Is the world a good place? Does it want us to be happy? Or is it a horrible place where we can only do our best to battle or avoid its "slings and arrows of outrageous fortune"?
People don't really have any business thinking that the world thinks, much less that it thinks about them. I try not to moralize the world.
Somehow we have the (mis)fortune of being materially configured such that we (1) have minds and (2) experience suffering, elation, hate, and desire in a world that is utterly unaware of itself and lacks all capacity to feel.
It's just a category error to ascribe any kind of mind or morality to the world. If you expect the world to be nice, you will die thinking it hates you -- or else you will develop rationalizations for why you must be "tested" in such horrible ways. But, having lost all expectation that the world regards you at all in any manner, the issue becomes a non-issue and you are free to get on with things, or do whatever it is you do to cope.

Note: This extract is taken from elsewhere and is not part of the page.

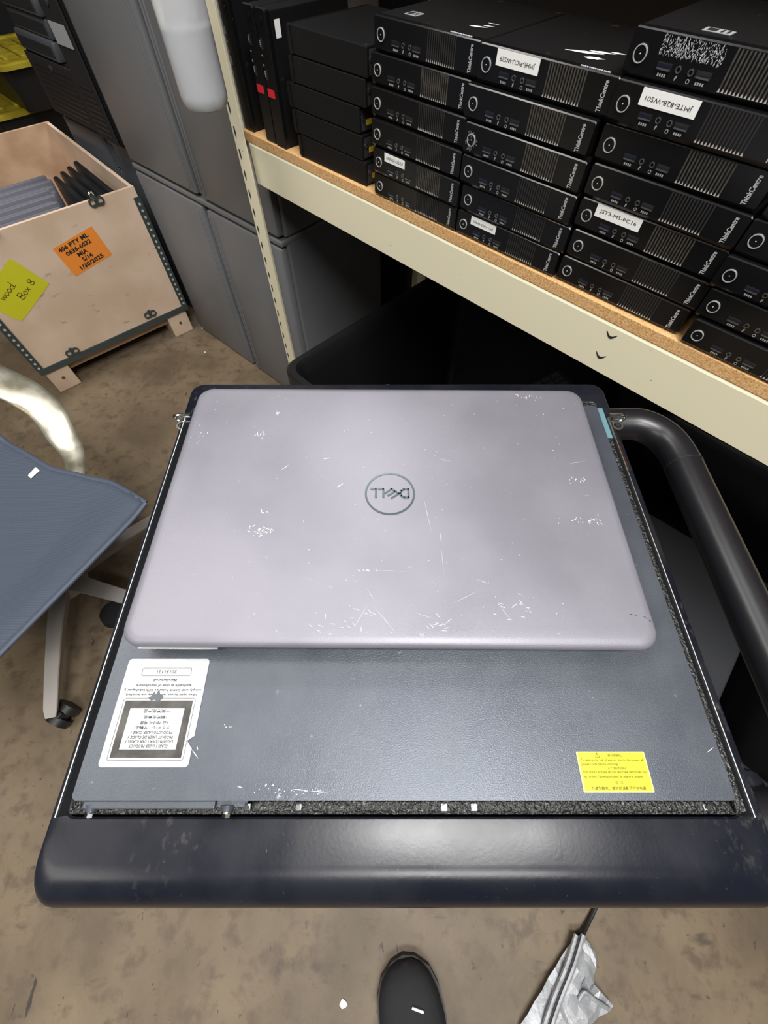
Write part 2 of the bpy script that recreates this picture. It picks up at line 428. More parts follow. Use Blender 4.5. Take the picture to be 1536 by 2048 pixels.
# notch torn out of the right edge
fixed = []
for i, p in enumerate(out):
    fixed.append(p)
    if i == 4: fixed += [(-.1212, .0050), (-.1225, .0062), (-.1252, .0092), (-.1222, .0112), (-.1212, .0118)]
plate(bm, fixed, lz, lz+.0002)
LL = obj('safety_label', bm, M_SILV, case, label='silver label with upside-down laser class lettering')
lz2 = lz+.0003
bm = NB()
def frame(bm, x0, x1, y0, y1, w, z, r=.0015):
    o_ = rr(x0, x1, y0, y1, r, 3); i_ = rr(x0+w, x1-w, y0+w, y1-w, max(r-w, .0002), 3)
    A = [bm.verts.new((x, y, z)) for x, y in o_]; B = [bm.verts.new((x, y, z)) for x, y in i_]
    n = len(A)
    for k in range(n): bm.faces.new((A[k], A[(k+1) % n], B[(k+1) % n], B[k]))
frame(bm, -.1730, -.1252, -.0018, .0340, .00028, lz2)
frame(bm, -.1660, -.1322, .0480, .0532, .00022, lz2, .001)
c0 = -.1490
def tu(body, w, h, x, y, bold=.018): text(bm, body, w, h, TM(x, y, lz2, PI), bold)
tu('20131121', .0135, .0021, c0, .0506, .01)
tu('Manufactured:', .0160, .0018, c0, .0452)
tu('applicable at date of manufacture.', .0375, .0019, c0, .0420)
tu('comply with DHHS Rules 21 CFR Subchapter J,', .0520, .0019, c0+.0002, .0392)
tu('Fiber optic lasers, when they are installed,', .0480, .0019, c0, .0364)
obj('lettering', bm, M_INK, LL)
bm = NB(); frame(bm, -.1715, -.1268, -.0002, .0325, .0045, lz2, .0002)
obj('label_border', bm, M_BROWNF, LL, label='worn dark brown border')
bm = NB(); c0 = -.1491
tu('CLASS 1 LASER PRODUCT', .0245, .0016, c0, .0062)
tu('LASERPRODUKT DER KLASSE 1', .0300, .0016, c0, .0087)
tu('PRODUIT LASER DE CLASSE 1', .0285, .0016, c0, .0112)
tu('PRODUCTO LASER CLASE 1', .0265, .0016, c0, .0137)
tu('クラス1レーザ製品', .0220, .0020, c0, .0165)
tu('1급 레이저 제품', .0180, .0020, c0, .0194)
tu('1類激光產品', .0150, .0020, c0, .0226)
tu('一类激光产品', .0175, .0022, c0, .0262)
obj('lettering', bm, M_INK, LL)
bm = NB()
v = [(-.1568, .0395), (-.1585, .0362), (-.1600, .0352), (-.1578, .0335), (-.1555, .0340), (-.1528, .0328), (-.1505, .0345), (-.1500, .0362), (-.1528, .0375), (-.1540, .0405), (-.1556, .0372)]
bm.faces.new([bm.verts.new((x+.003, y-.001, lz2+.0001)) for x, y in v]); obj('torn_patch', bm, M_PANEL, LL, label='dark patch torn from the label')
# yellow warning label
bm = NB(); plate(bm, rr(.1205, .1632, -.0182, .0032, .0006, 2), lz, lz+.0002); YL = obj('warning_label', bm, M_YELB, case, label='yellow warning label with olive print')
bm = NB(); bm.faces.new([bm.verts.new((x, y, lz2)) for x, y in rr(.1213, .1626, -.0175, .0027, .0004, 2)]); obj('label_face', bm, M_YELL, YL)
bm = NB(); z3 = lz2+.00020
def tn(body, w, h, x, y, bold=.012): text(bm, body, w, h, TM(x, y, z3), bold)
tn('WARNING', .0090, .0015, .1440, .0011, .02)
tn('To reduce the risk of electric shock, disconnect all', .0390, .0017, .1418, -.0014)
tn('power cords before servicing.', .0225, .0017, .1338, -.0037)
tn('ATTENTION', .0110, .0014, .1436, -.0058, .02)
tn("Pour réduire le risque de choc électrique débranchez tous", .0395, .0017, .1420, -.0078)
tn("les cordons d'alimentation avant de réparer le produit.", .0360, .0017, .1405, -.0103)
tn('경 고', .0050, .0018, .1432, -.0132)
tn('为避免触电，维护前请断开所有电源', .0330, .0018, .1420, -.0160)
for a, b in (((.1320, .0002), (.1333, .0026)), ((.1333, .0026), (.1346, .0002)), ((.1346, .0002), (.1320, .0002)), ((.1333, .0018), (.1333, .0009))):
    a = Vector((*a, z3)); b = Vector((*b, z3)); t = (b-a).normalized(); p = Vector((-t.y, t.x, 0))*.00014
    bm.faces.new([bm.verts.new(q) for q in (a-p, b-p, b+p, a+p)])
obj('lettering', bm, M_OLIVE, YL)

# ------------------------------------------------------------------ laptop
LZ = 1.2-.279
lap = thing('laptop', 'closed violet grey laptop with round chrome logo lying on the steel case', 'laptop', (.0036, .0623, 0), -.007)
bm = NB()
def ls(i, r, z, i0=None): return [(x, y, z) for x, y in rr(-.180+i, .180-i, (i0 if i0 is not None else i), .2393-i, r, 8)]
loft(bm, [ls(.0022, .012, LZ-.0075), ls(.0006, .013, LZ-.0066), ls(0, .0135, LZ-.0052), ls(.0002, .0135, LZ-.0034), ls(.0014, .0130, LZ-.0016), ls(.0034, .0115, LZ-.0005), ls(.0068, .010, LZ)])
obj('lid', bm, M_LID, lap, True)
bm = NB()
loft(bm, [ls(.030, .012, PZ+.0018, .034), ls(.012, .012, PZ+.0040, .020), ls(.004, .013, PZ+.0090, .006), ls(.0016, .013, LZ-.0095, .0016), ls(.0012, .013, LZ-.0078, .0008)])
obj('base', bm, M_BASE, lap, True)
for x in (-.13, .13):
    for y in (.045, .205):
        bm = NB(); b2(bm, x-.022, x+.022, y-.004, y+.004, PZ+.0001, PZ+.0022, .0008); obj('rubber_foot', bm, M_BLACKP, lap)
bm = NB(); b2(bm, -.168, -.115, -.0006, .002, LZ-.0088, LZ-.0072); obj('lit_edge_strip', bm, M_EDGE, lap, label='bright strip painted as light on the base edge')  # light catching the base's front edge, painted as a bright strip
# logo: ring and letters, upside down for the viewer
bm = NB(); LC = Vector((0.0003, .1197, LZ+.0002))
ring(bm, LC, .0200, .00145, .0005, 'Z', 64); obj('logo_ring', bm, M_LOGOM, lap, True, 'chrome logo ring')
bm = NB()
def stroke(pts, w=.0016):
    for a, b in zip(pts, pts[1:]):
        a = Vector((*a, 0)); b = Vector((*b, 0)); t = (b-a).normalized(); p = Vector((-t.y, t.x, 0))*w/2
        a2 = a-t*w*.25; b_ = b+t*w*.25
        q = [LC+Vector((0, 0, -.0001))+Matrix.Rotation(PI, 3, 'Z') @ v for v in (a2-p, b_-p, b_+p, a2+p)]
        lo = [bm.verts.new(v) for v in q]; hi = [bm.verts.new(v+Vector((0, 0, .0005))) for v in q]
        bm.faces.new(hi); bm.faces.new(lo[::-1])
        for k in range(4): bm.faces.new((lo[k], lo[(k+1) % 4], hi[(k+1) % 4], hi[k]))
h = .0040
stroke([(-.0148, -h), (-.0148, h), (-.0112, h), (-.0090, h*.6), (-.0082, 0), (-.0090, -h*.6), (-.0112, -h), (-.0148, -h)])
# slanted E between D and the two Ls
stroke([(-.0072, .0003), (-.0012, h+.0006)], .0014); stroke([(-.0040, -.0018), (.0016, .0024)], .0013); stroke([(-.0012, -h-.0002), (.0038, .0001)], .0014); stroke([(-.0072, .0003), (-.0012, -h-.0002)], .0014)
stroke([(.0052, h), (.0052, -h), (.0092, -h)]); stroke([(.0112, h), (.0112, -h), (.0152, -h)])
obj('logo_letters', bm, M_LOGOM, lap, False, 'chrome logo letters')
# scuffs and scratches
def ray(px, py, z):
    fw = Vector((0, math.cos(PITCH), -math.sin(PITCH))); up = Vector((0, math.sin(PITCH), math.cos(PITCH)))
    d = fw+Vector((1, 0, 0))*((px-768)/F_PX)-up*((py-1024)/F_PX)
    t = (z-CAMZ)/d.z; return Vector((0, 0, CAMZ))+d*t
def scuff_mesh(items, z, off):
    bm = NB()
    for (x, y, dx, dy, w) in items:
        a = ray(x-dx/2, y-dy/2, z)-off; b = ray(x+dx/2, y+dy/2, z)-off; a.z = b.z = z+.00012
        t = (b-a)
        if t.length < 1e-6: continue
        t.normalize(); p = Vector((-t.y, t.x, 0))*w/2*.33e-3
        m_ = (a+b)/2+p*random.uniform(-.6, .6)
        bm.faces.new([bm.verts.new(v) for v in (a, m_-p, b, m_+p)])
    return bm
it = []
def cluster(cx, cy, rx, ry, n, l=7, w=2.2):
    for _ in range(n):
        a = random.uniform(0, PI*2); q = random.random()**.7
        d = random.uniform(-.9, .4)+PI/2*random.choice((0, 0, 1)); L_ = random.uniform(.4, 1)*l
        it.append((cx+math.cos(a)*rx*q, cy+math.sin(a)*ry*q, L_*math.cos(d), -L_*math.sin(d), random.uniform(.5, 1)*w))
cluster(522, 1060, 26, 16, 26, 9, 2.6); cluster(528, 1022, 9, 4, 4, 7, 3); cluster(520, 870, 12, 8, 7, 9, 2.2); cluster(556, 826, 3, 3, 3, 7, 3.5)
cluster(1180, 1040, 35, 16, 20, 8, 2); cluster(1160, 960, 24, 14, 10, 8, 1.7); cluster(1055, 795, 35, 12, 12, 8, 1.5); cluster(735, 1141, 22, 3, 9, 8, 1.6)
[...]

Even if hell exists and we're in it, hell itself does not punish. It can be punishment, but cannot punish. Punishment is deliberate -- only by conscious design or purpose. The world is indifferent. It doesn't have a mind to mind us -- much less punish us.
The world is a giant operant conditioning chamber complete with random reinforcement and certain death, and as a species we face extinction or evolution, a fate that is, I'd say, largely out of our control. That much is certain.
Bottom line is: A bit of pessimism might be a call to action, but too much is completely disabling.
"Antonio Gramsci famously called for 'pessimism of the intellect, optimism of the will': the one the spur to action, the other the resilience to believe that such action will result in meaningful change even in the face of adversity."